だからバイブルが好き… と言えない

文字数 1,089文字

「だから、バイブルが好き」 エッセイを書くに当たりそんなテーマをもらう。そして、ふと困惑した、自分はバイブルが好きなのだろうか? 牧師家庭に生まれ、自身もクリスチャンである私にとって、聖書は確かに大切な本である。毎日、ディボーションを通して聖書を読むし、幼い頃から絵本などを通し、聖書の物語に親しんできた。けれど…… 聖書が好きかと問われると、答えに詰まる。

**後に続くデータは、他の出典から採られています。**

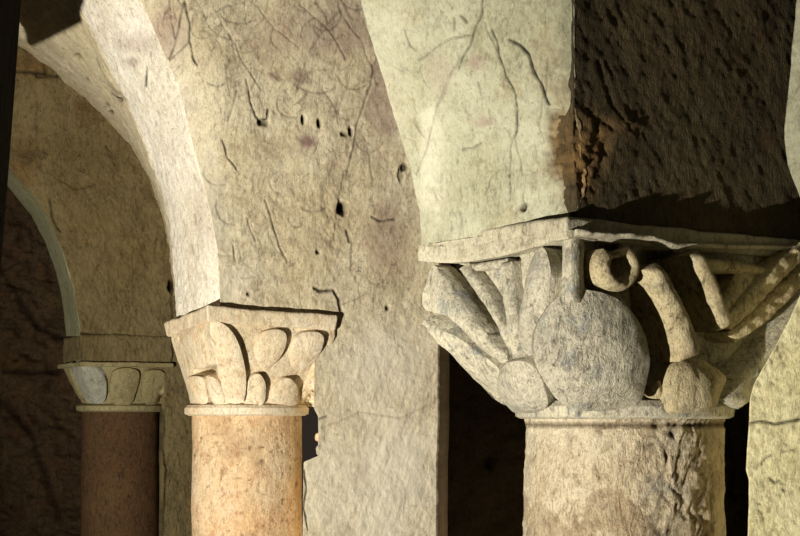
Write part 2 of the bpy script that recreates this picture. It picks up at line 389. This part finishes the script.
# ---- pier right of the near column, and the springing above it
RP = Plane((.2333 * 3.15, 3.15), (1, -.06))
right_feats = [C([(748, 424), (760, 421), (775, 424), (800, 419)], 1.5, .010, 1.), Bb(775, 428, 40, 4, 'ochre', .15, 0)] + \
    [C([(771, 455), (765, 458), (762, 464)], 1.2, .005, .8), C([(784, 452), (797, 449)], .9, .004, .6), C([(770, 478), (775, 483), (780, 480)], 1.2, .005, .8)]
for i in range(46):
    x, y, a = rng.uniform(752, 815), rng.uniform(330, 540), rng.gauss(1.2, .5); L = rng.uniform(2, 6)
    right_feats.append(C([(x, y), (x + L * math.cos(a), y + L * math.sin(a))], rng.uniform(.8, 1.4), .004, rng.uniform(.3, .8)))
wr = patch('wall_right', rows_of(250, 1220), curve([(250, 830), (292, 801), (320, 789), (345, 776), (368, 763), (385, 754), (400, 750), (425, 749), (470, 746), (480, 749), (536, 748), (1220, 744)]),
      curve([(250, 1000), (1220, 1000)]), 2.2, RP, RP, M_right, (.20, .5, 0), right_feats, (.006, .004, .002), kind='structure')
RU = Plane((.26 * 3.05, 3.05), (.8, -.6))
patch('springing', rows_of(-230, 345), curve([(-230, 812), (0, 797), (60, 792), (130, 785.5), (165, 788), (195, 800), (250, 822), (345, 858)]), curve([(-230, 1000), (345, 1000)]), 2.2, RU, RU, M_near, (.3, .35, 0), [], (.006, .004, .002), parent=wr)
# recessed core of the near pier behind its column
RC = Plane(C3 + .36 * D3, E3)
p = RC.c + .46 * E3
xl = CX + p[0] / p[1] * F
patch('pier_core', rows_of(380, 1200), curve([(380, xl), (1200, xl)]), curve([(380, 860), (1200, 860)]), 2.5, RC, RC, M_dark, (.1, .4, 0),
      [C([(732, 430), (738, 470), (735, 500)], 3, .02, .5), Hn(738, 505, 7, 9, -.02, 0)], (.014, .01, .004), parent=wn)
# aisle wall behind the arcade, rubble wall far left
BW = Plane((.2, 7.1), (.97, .25))
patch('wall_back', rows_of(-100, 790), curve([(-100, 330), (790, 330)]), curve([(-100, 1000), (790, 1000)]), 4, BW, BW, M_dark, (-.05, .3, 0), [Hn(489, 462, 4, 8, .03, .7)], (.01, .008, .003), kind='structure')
LW = Plane((-2.6, 10.2), (.98, .2))
wl = patch('wall_left', rows_of(-60, 690), curve([(-60, -330), (690, -330)]), curve([(-60, 240), (690, 240)]), 3, LW, LW, M_rubble, (-.05, .3, 0),
      [Bb(10, 362, 26, 9, 'ochre', .75, .05), C([(20, 300), (40, 330), (70, 340)], 3, .05, .7), C([(0, 400), (30, 430), (60, 520)], 3, .05, .6), C([(5, 372), (30, 374), (60, 372)], 3, .04, .7)],
      (.06, .05, .02), kind='structure')

def box(name, x0, x1, y0, y1, z0, z1, mat, kind=None, parent=None):
    v = [(x, y, z) for z in (z0, z1) for y in (y0, y1) for x in (x0, x1)]
    f = [(0, 1, 3, 2), (4, 6, 7, 5), (0, 4, 5, 1), (2, 3, 7, 6), (0, 2, 6, 4), (1, 5, 7, 3)]
    return mkobj(name, v, f, mat, parent, smooth=False, kind=kind)
box('floor', -8, 6, -3, 14, -.2, 0, M_floor, 'structure')

# ------------------------------------------------------------------ capitals
def rect_hit(c, corner, e, d, Le, Ld, th, inset):
    """distance from c to the rectangle in direction th"""
    v = np.stack([np.cos(th), np.sin(th)], -1)
    a = (c - corner) @ e; b = (c - corner) @ d
    ve, vd = v @ e, v @ d
    te = np.where(ve > 0, (Le - inset - a) / np.where(np.abs(ve) < 1e-9, 1e-9, ve), (inset - a) / np.where(np.abs(ve) < 1e-9, -1e-9, ve))
    td = np.where(vd > 0, (Ld - inset - b) / np.where(np.abs(vd) < 1e-9, 1e-9, vd), (inset - b) / np.where(np.abs(vd) < 1e-9, -1e-9, vd))
    return np.minimum(te, td)

class Bell:
    def __init__(self, c, corner, e, d, Le, Ld, r, z0, z1, knee, soft=.25):
        self.__dict__.update(locals())
    def pts(self, inset, nv, nth, zpad=0.0):
        th = np.linspace(0, 2 * np.pi, nth, endpoint=False)
        rr = rect_hit(self.c, self.corner, self.e, self.d, self.Le, self.Ld, th, inset)
        v = np.linspace(0, 1, nv)
        s = np.clip(v / self.knee, 0, 1); s = s * (1 - self.soft) + self.soft * (s * s * (3 - 2 * s))
        s = np.where(v >= self.knee, 1, s)
        rad = (self.r - inset * .8) * (1 - s)[:, None] + rr[None, :] * s[:, None]
        z = self.z0 + (self.z1 - self.z0) * v
        P = np.stack([self.c[0] + rad * np.cos(th), self.c[1] + rad * np.sin(th), np.repeat(z[:, None], nth, 1)], -1)
        return P
    def mesh(self, inset, nv=60, nth=360, amp=.003, carve=()):
        P = self.pts(inset, nv, nth)
        X = CX + P[..., 0] / P[..., 1] * F; Y = HY - (P[..., 2] - EYE) / P[..., 1] * F
        oc = P - np.array([self.c[0], self.c[1], 0]); oc[..., 2] = 0; oc /= np.linalg.norm(oc, axis=-1, keepdims=True)
        fr = (oc * P).sum(-1) < 0
        for (x, y, rx, ry, dp) in carve:
            g = 1 / (1 + np.exp((np.hypot((X - x) / rx, (Y - y) / ry) - 1) * 9))
            P = P - oc * (dp * g * fr)[..., None]
        if amp:
            o = P - np.array([self.c[0], self.c[1], 0]); o[..., 2] = 0; o /= np.linalg.norm(o, axis=-1, keepdims=True)
            P = P + o * (amp * fbm(P, 22, 3))[..., None]
        V = P.reshape(-1, 3); f = []
        for i in range(nv - 1):
            for j in range(nth):
                k = (j + 1) % nth
                f.append((i * nth + j, i * nth + k, (i + 1) * nth + k, (i + 1) * nth + j))
        f.append(tuple(range(nth))); f.append(tuple((nv - 1) * nth + j for j in range(nth)))
        return V, f
    def bvh(self, inset=0.0):
        V, f = self.mesh(inset, 60, 360, 0)
        return BVHTree.FromPolygons([Vector(v) for v in V], f)

def cast(bvh, px, py, fallback):
    r = ray(px, py)
    sh = r.shape[:-1]; r2 = r.reshape(-1, 3); P = np.zeros_like(r2); Nn = np.zeros_like(r2); ok = np.zeros(len(r2), bool)
    for i, d in enumerate(r2):
        h = bvh.ray_cast(Vector((0, 0, EYE)), Vector(d).normalized())
        if h[0] is not None:
            P[i] = h[0]; Nn[i] = h[1]; ok[i] = True
    if not ok.all():
        m = P[ok, 1].mean() if ok.any() else fallback
        for i in np.where(~ok)[0]:
            # outside the outline: keep the depth of the nearest ray that does hit
            if ok.any():
                q = np.where(ok)[0]; dd = np.hypot(r2[q, 0] - r2[i, 0], r2[q, 2] - r2[i, 2]); m = P[q[np.argmin(dd)], 1]
            P[i] = r2[i] * m + np.array([0, 0, EYE])
    n = Nn[ok].mean(0) if ok.any() else np.array([0, -1, 0.]); n = n / np.linalg.norm(n)
    return P.reshape(sh + (3,)), n

def tilt_plane(c, e, z0, lean):
    e = np.array(e) / np.linalg.norm(e); nb = np.array([-e[1], e[0]])
    v = [Vector((*(np.array(c) + e * a + nb * (lean * (z0 - z))), z)) for a, z in ((-1, z0 - .8), (1, z0 - .8), (1, z0 + .8), (-1, z0 + .8))]
    return BVHTree.FromPolygons(v, [(0, 1, 2, 3)])

def relief(name, bvh, px, py, h, drop, mat, parent, loop, faces, lift=0.0, rough=.0025, draft=-.12, depth0=3.2, label=None):
    P, n = cast(bvh, px, py, depth0)
    rg = rough * (fbm(P, 30, 3) + .6 * fbm(P + 3, 75, 2))
    V = P + n * (np.asarray(h) + lift + rg)[..., None]
    V = V.reshape(-1, 3)
    k0 = len(V); c = V.mean(0)
    back = V[loop] - n * (drop + lift); back = back + (back - back.mean(0)) * draft * 0.3
    m = len(loop); V = np.vstack([V, back]); fs = list(faces)
    for i in range(m):
        j = (i + 1) % m
        fs.append((loop[i], loop[j], k0 + j, k0 + i))
    fs.append(tuple(range(k0, k0 + m)))
    o = mkobj(name, V, fs, mat, parent, label=label, sharp=48)
    return o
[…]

 クリスチャンは、聖書が神によって書かれた本だと信じている。神が歴史の中から選びだした預言者や、使徒たちによって、人類へ愛のメッセージを綴った本だと… 
 そう信じているからこそ、様々な疑問が湧いてくる。これが神の愛のメッセージなのだろうか?と思うような激しい言葉に。これが今の私になんの関係があるのだろう?そう問いたくなるような系図や設計図に。何を言っているのかさっぱりわからない、そんな難解な箇所に。
そして、何よりも眠たくなるほどのつまらなさに。世界はこれほどまで面白いものに溢れているのだ。全能の神が自身の愛のメッセージを、もっと面白く、読みやすく書けなかったのだろうか?

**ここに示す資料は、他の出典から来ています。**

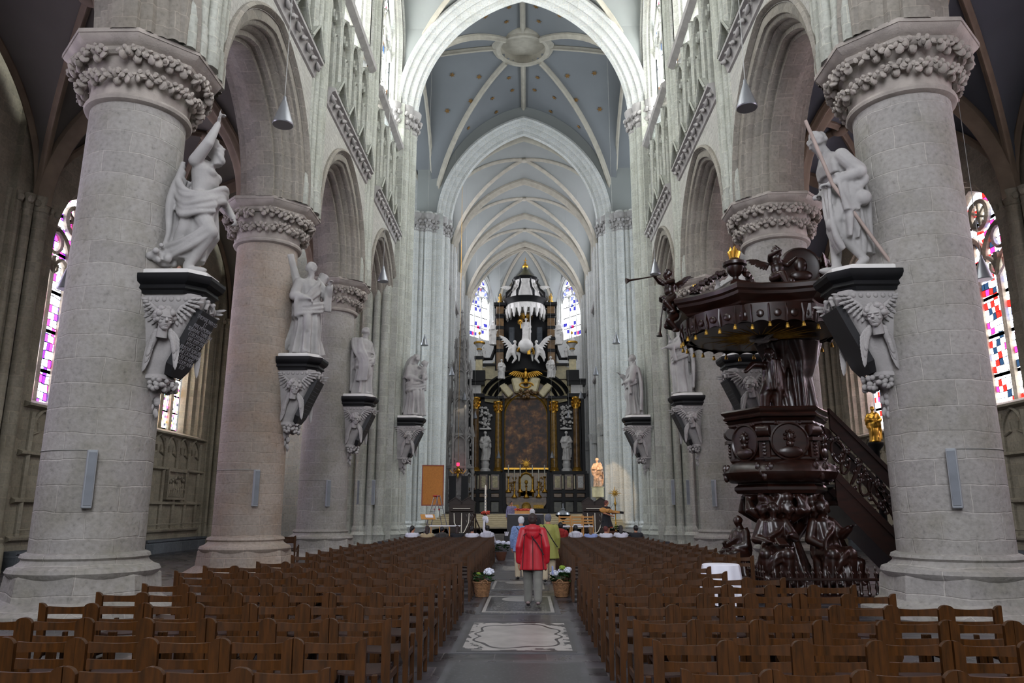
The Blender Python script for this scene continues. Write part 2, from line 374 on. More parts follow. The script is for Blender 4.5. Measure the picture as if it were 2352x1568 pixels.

 そんな不謹慎な思いに囚われつつも… どれだけ疑っていても、どれだけ迷っていても、どれだけ信じられなくても、頼らざるを得ない確固たる確かさがある、それが私にとっての聖書だ。アルバイトに行くのがつらくて不安だった日、祈る中で神が語りかけるように「恐れるな、私があなたとともにいる。たじろぐな、私があなたの神だから」という言葉が心の奥から湧いてきた。学業やバイト、雑事や趣味、奉仕、様々なことに忙しくしていて疲れたとき、「マルタ、マルタ。あなたは、いろいろなことを心配して、気をつかっています。しかしどうしても必要なことはわずかです。いや、一つだけです」と、心に語りかける声を聞く。色々なことが上手くいっていて得意絶頂な反面、何か虚しく不平や不満が溢れるとき「人はたとい全世界を手に入れても、真の命を損じたら何になるでしょう」と問われる。

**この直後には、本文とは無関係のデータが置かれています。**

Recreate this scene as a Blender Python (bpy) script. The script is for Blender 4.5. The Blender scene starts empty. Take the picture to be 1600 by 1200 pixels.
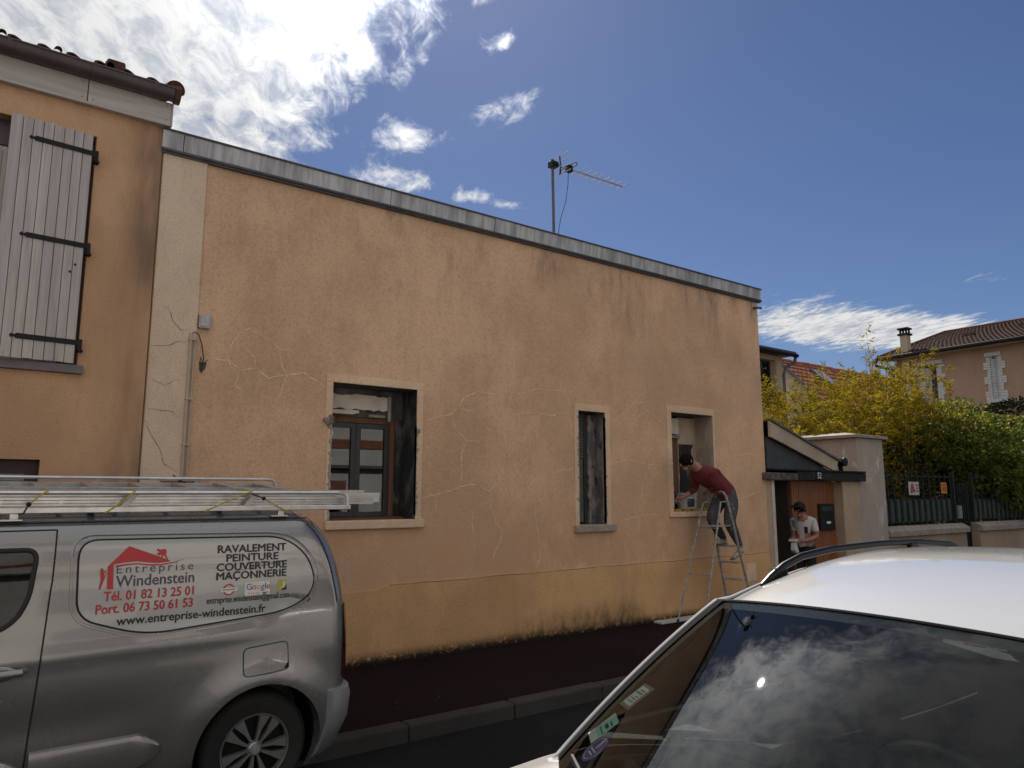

 一つ一つの状況に対し、ハッキリした神の声として聖書が語られる。暗唱聖句などしたわけでもない私にとって、それは不思議な経験だった。覚えようと努力したわけでもないのに、箇所も分からない、いつ読んだかもわからない聖書の言葉が、混乱した私に答えを与える。
 
 だから、私はバイブルが好きとは言わない。正直、好きじゃないから。でも、私の好みを超えて、バイブルは語りかけてくる。神の言葉、この全世界を創り上げた言葉が、今日も圧倒的な力を持って私に語りかけられる。その素晴らしさは、どれだけ言葉を尽くしても語り尽くせない。